Las escuelas pictóricas europeas, sobre todo la flamenca y holandesa, pero también la italiana y la española, sin olvidar los paisajes de Claudio de Lorena y de Vernet, entre otros, han sabido definir un estilo propio para representar el líquido elemento en su iconografía. Sin pretender hacer una selección de cientos de cuadros presentes en los principales museos españoles he querido ceñirme a cuatro de ellos: el Museo del Prado, que está celebrando su bicentenario, el Museo Thyssen-Bornemisza, el Reina Sofía y el Museo de Bellas Artes de Bilbao, que atesoran obras maestras de pintores de estas escuelas y he elegido para comentar brevemente cuatro óleos por su simbología: uno del Taller de Jan Van Eyck, un Canaletto, un Paret y una composición de Picasso.


El primero de ellos, propiedad del Museo del Prado, es un óleo sobre tabla titulado La fuente de la Gracia, pintado hacia 1440-1445, basado en el políptico de los hermanos van Eych en la catedral de San Bavón de Gante.

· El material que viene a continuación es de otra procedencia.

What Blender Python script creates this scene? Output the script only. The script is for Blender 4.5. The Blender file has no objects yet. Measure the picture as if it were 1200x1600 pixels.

En la parte superior vemos a Cristo en el trono, entre la Virgen y san Juan Evangelista, con el cordero a los pies, y desde ahí surge un manantial, que simboliza cómo manan las Sagradas Formas, confiriendo a la composición un significado eucarístico al convertir el líquido elemento en el símbolo de la Gracia.


Giovanni Antonio Canal, más conocido como Canaletto fue uno de los grandes vedutistas del siglo XVIII y supo fijar como un topógrafo las vistas urbanas de Venecia. Hay un cuadro en el Museo Thyssen, El Gran Canal, desde San Vío, pintado hacia 1723-1724, que subraya sus dotes para encuadrar la composición, su precisión con el dibujo y una minuciosa capacidad para crear atmósferas de un claro diálogo entre las fachadas de los palacios e iglesias venecianas con el agua de la laguna, en ese juego de reflejos que sin el agua no serían posibles.


Esa misma topografía la consiguió un pintor español como Luis Paret y Alcázar en la serie de vistas de los puertos del Cantábrico que realizó entre 1779 y 1786 por encargo de Carlos III. He querido detener la mirada en Vista de El Arenal de Bilbao, un óleo pintado en 1783-1784, que hoy puede verse en el Museo de Bellas Artes de Bilbao, gracias a un depósito de la Diputación Foral de Vizcaya, que representa a estibadores y comerciantes, dando todo el protagonismo a la ría del Nervión, porque al lado del agua está la vida. Paret creó un delicado ambiente, en el que predominan los ocres y verdes y que confieren un equilibrio compositivo.


Por último, un óleo sobre lienzo de Pablo Picasso, Figuras al borde del mar, de 1931, de la Colección del Museo Reina Sofía, que tiene un concepto escultórico porque en ese período el genio de Málaga quería realizar esculturas a escala monumental. En este caso late lo femenino al plasmar dos cabezas que se besan, apoyadas sobre una pequeña construcción, con el mar Mediterráneo al fondo en ese azul tan característico que utilizó Picasso a comienzos de la década de los años 30 del siglo pasado.
En los próximos artículos de esta columna iremos abordando la importancia del agua en las diferentes disciplinas artísticas.